He estado muy cerca, mucho, de entrar el la tribu de los moteros. Creía que me daba la bienvenida a la categoría uno de ellos, a bordo de su Kawasaki Ninja. Y que su gesto con la mano por el carril contrario de la carretera respondía a un ritual de alternativa.
Pero no me estaba saludando. Tampoco me estaba haciendo una peineta, las cosas como son. Me estaba sugiriendo que aminorara la velocidad. Y no porque la de mi escúter fuera temeraria, sino porque me prevenía el motero, muchas gracias, de un cruce de carreteras vigilado por la Guardia Civil.
Reconocí en la experiencia a todos los conductores de escúteres en nuestra falta de prestigio. Nos parecemos, creo, a los sujetos que llevan una zodiac en el mar. Los marineros se saludan entre sí desde sus barcos de vela, pero desprecian las lanchas neumáticas, igual que los moteros recelan de los escúteres como una epidemia.
Me lo demostró el viaje por carretera que emprendí el fin de semana. Viaje breve, prudente, porque llevo poco tiempo con el escúter, igual que llevan poco tiempo tantos otros conductores de escúter, pero expuesto, el viaje, a la altivez de los moteros de alta cilindrada.

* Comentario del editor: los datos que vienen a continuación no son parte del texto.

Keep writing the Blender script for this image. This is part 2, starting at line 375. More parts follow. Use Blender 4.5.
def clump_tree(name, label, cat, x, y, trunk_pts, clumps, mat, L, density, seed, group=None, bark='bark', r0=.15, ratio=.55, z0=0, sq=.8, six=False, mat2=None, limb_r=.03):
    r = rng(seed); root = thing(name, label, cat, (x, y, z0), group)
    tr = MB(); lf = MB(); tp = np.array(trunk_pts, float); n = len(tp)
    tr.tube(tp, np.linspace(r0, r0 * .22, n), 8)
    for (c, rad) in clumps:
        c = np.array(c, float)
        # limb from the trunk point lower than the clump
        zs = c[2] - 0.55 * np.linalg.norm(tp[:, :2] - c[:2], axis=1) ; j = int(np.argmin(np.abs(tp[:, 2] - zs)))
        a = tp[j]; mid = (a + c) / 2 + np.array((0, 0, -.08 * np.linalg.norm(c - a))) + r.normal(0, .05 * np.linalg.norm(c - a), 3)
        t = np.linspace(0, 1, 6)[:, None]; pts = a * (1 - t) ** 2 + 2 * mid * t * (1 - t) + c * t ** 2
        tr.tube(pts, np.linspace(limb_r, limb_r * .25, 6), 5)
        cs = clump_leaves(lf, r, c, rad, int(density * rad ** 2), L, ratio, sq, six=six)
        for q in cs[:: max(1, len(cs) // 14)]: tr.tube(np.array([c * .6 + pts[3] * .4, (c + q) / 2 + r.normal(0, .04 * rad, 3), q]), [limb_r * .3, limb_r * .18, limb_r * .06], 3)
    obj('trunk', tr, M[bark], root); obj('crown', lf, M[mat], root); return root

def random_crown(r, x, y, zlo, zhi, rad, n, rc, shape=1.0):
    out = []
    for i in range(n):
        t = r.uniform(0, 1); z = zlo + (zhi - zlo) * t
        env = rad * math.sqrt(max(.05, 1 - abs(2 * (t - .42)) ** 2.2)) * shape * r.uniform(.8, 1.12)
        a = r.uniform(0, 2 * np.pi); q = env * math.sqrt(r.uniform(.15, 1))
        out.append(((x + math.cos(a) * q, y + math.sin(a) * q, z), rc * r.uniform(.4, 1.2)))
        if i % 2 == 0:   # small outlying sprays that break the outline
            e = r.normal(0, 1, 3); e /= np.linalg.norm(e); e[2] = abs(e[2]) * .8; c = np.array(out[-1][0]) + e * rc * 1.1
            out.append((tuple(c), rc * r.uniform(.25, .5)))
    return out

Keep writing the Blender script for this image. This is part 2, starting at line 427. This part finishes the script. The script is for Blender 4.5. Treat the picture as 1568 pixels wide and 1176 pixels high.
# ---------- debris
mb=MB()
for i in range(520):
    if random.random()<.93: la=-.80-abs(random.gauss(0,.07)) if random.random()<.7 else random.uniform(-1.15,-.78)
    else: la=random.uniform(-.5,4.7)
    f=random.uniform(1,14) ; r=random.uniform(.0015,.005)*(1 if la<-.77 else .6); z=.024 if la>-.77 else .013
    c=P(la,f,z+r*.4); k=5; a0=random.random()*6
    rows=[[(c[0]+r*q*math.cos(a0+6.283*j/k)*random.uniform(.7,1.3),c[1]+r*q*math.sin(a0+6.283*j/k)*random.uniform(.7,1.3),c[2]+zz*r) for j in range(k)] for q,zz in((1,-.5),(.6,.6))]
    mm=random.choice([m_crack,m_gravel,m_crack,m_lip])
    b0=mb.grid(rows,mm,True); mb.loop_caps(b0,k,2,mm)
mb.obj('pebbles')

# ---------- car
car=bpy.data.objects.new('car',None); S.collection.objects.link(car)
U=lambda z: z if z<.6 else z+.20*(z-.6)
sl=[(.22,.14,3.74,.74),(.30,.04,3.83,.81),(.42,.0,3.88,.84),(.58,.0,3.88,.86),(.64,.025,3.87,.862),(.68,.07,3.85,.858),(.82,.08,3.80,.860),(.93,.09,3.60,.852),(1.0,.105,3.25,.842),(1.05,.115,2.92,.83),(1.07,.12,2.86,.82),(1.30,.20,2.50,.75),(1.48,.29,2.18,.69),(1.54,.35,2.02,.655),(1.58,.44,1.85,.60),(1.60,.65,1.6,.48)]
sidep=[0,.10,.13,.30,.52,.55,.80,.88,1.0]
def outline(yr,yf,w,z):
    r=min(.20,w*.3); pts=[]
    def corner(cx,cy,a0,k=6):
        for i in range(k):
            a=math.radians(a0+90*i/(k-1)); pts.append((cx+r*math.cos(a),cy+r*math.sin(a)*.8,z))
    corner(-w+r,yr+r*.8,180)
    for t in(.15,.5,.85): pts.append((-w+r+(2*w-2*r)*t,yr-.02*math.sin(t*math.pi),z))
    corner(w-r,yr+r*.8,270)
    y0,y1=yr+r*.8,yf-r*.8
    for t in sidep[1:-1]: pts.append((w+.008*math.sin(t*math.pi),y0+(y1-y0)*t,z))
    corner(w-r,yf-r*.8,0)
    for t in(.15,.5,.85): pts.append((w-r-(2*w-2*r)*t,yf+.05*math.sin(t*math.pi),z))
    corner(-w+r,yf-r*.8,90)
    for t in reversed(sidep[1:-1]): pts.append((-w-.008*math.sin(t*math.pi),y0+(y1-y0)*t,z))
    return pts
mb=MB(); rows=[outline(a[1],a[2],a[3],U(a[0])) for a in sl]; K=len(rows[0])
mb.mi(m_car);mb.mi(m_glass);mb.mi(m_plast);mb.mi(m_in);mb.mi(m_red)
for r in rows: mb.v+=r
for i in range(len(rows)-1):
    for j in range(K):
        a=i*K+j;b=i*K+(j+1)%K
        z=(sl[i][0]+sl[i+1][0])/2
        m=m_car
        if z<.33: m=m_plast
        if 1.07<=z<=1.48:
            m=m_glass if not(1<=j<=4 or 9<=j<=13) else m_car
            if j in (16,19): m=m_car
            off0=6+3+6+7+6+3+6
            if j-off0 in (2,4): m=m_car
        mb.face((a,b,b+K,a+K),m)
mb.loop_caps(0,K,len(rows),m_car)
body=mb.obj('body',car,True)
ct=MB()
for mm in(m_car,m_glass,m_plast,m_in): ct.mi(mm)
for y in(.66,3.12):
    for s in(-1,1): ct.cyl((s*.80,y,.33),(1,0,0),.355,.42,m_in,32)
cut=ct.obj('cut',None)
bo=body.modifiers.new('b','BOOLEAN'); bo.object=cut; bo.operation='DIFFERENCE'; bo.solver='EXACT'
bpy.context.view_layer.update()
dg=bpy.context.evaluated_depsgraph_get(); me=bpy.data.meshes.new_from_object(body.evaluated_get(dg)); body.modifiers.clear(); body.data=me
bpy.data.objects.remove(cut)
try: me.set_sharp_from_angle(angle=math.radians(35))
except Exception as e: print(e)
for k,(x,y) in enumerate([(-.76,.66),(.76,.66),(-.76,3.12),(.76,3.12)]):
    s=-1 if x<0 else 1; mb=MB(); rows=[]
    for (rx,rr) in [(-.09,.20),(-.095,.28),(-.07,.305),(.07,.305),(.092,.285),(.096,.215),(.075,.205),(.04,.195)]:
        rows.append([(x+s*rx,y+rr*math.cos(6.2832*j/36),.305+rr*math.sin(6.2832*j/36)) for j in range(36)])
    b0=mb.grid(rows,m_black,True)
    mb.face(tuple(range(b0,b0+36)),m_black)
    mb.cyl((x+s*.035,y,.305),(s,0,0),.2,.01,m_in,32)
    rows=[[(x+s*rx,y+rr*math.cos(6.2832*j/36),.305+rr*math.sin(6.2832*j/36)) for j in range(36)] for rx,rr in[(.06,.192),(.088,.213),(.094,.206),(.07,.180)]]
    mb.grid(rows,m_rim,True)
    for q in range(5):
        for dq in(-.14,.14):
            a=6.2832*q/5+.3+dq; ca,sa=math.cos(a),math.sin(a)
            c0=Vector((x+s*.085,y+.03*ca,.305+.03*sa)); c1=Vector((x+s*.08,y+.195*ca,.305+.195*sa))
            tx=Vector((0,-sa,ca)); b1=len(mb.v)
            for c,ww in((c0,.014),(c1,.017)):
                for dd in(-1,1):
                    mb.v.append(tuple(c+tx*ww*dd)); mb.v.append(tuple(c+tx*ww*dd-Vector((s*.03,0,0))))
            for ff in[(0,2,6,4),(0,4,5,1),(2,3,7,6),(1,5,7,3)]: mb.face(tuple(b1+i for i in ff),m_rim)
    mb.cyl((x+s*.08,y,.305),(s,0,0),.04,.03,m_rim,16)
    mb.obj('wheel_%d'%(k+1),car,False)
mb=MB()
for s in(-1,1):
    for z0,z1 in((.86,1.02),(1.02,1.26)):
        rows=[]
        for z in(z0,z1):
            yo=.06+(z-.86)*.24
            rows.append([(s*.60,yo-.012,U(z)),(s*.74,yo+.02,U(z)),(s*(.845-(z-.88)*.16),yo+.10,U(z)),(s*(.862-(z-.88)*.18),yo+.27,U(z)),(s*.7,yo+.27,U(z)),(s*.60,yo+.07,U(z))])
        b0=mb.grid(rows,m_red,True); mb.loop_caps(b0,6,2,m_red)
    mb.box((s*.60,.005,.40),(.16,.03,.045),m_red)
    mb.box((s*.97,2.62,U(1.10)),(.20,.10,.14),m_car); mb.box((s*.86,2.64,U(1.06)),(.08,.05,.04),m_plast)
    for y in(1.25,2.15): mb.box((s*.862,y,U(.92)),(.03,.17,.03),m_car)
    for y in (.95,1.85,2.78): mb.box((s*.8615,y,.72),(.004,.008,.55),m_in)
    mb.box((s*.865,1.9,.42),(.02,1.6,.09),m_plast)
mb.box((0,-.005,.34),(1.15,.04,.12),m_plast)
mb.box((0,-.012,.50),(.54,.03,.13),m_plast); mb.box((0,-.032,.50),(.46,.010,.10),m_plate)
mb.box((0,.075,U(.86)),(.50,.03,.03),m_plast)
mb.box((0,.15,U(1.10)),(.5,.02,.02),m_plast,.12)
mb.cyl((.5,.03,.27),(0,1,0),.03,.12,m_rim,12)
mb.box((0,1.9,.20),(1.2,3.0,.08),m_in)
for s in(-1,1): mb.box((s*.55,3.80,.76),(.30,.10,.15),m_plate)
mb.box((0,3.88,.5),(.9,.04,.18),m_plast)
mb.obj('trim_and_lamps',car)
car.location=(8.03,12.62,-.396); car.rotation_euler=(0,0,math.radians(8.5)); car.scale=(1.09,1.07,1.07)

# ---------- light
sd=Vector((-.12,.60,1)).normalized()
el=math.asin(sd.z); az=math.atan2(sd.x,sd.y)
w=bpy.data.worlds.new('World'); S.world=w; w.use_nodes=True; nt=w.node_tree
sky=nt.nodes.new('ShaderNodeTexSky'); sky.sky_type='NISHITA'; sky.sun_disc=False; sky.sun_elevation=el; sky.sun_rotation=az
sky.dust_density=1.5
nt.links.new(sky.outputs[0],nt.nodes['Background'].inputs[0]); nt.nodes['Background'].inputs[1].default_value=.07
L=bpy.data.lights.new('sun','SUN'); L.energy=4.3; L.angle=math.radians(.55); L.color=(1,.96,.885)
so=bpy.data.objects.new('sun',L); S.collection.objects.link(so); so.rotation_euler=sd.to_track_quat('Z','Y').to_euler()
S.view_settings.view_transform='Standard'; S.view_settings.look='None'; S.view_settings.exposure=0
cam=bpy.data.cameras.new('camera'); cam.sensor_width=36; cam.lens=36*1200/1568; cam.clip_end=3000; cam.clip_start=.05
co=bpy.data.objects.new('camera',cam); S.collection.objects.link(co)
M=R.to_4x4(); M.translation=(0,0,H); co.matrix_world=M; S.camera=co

Y agradecí el guiño que me advertía de la Benemérita en posición de multa, pero me hubiera conmovido ese gesto sutil con que los moteros se saludan y se reconocen a sí mismos. Tribu de liturgias propias. Y refractaria a la profanación del escúter.
Debemos parecerles vendedores de pizza a domicilio, reguladores de aparcamiento, mensajeros, pijos urbanitas. Saben que algunos escúteres ni siquiera necesita carnet. Ni tiene marchas. Ni respeta las leyes de la aerodinámica.
Y recelan del escúter en sus peores degeneraciones. No ya los de tres ruedas, que representan una profanación al compromiso fundacional del equilibrio, sino a los conductores que utilizan todas esas protecciones de intendencia para protegerse del frío o de la lluvia. Parece el escúter una mesa camilla.
Por eso, los conductores de escúter tampoco alcanzamos la categoría de tribu propia. Nos falta glamour, personalidad, rituales, indumentaria, uniforme. Y no nos saludamos con la mano. Porque sabemos que estaríamos haciendo el ridículo. Y porque se resiente nuestra categoría del síndrome del advenedizo.
Así es que la única forma de sentirnos moteros es cuando nos bajamos del escúter, cuando nos separamos de la montura. El casco, los guantes, la chupa reforzada. Y los andares de John Wayne. Aparcando nuestro escúter entre una Harley y una Honda, ningún viandante duda de nuestra épica.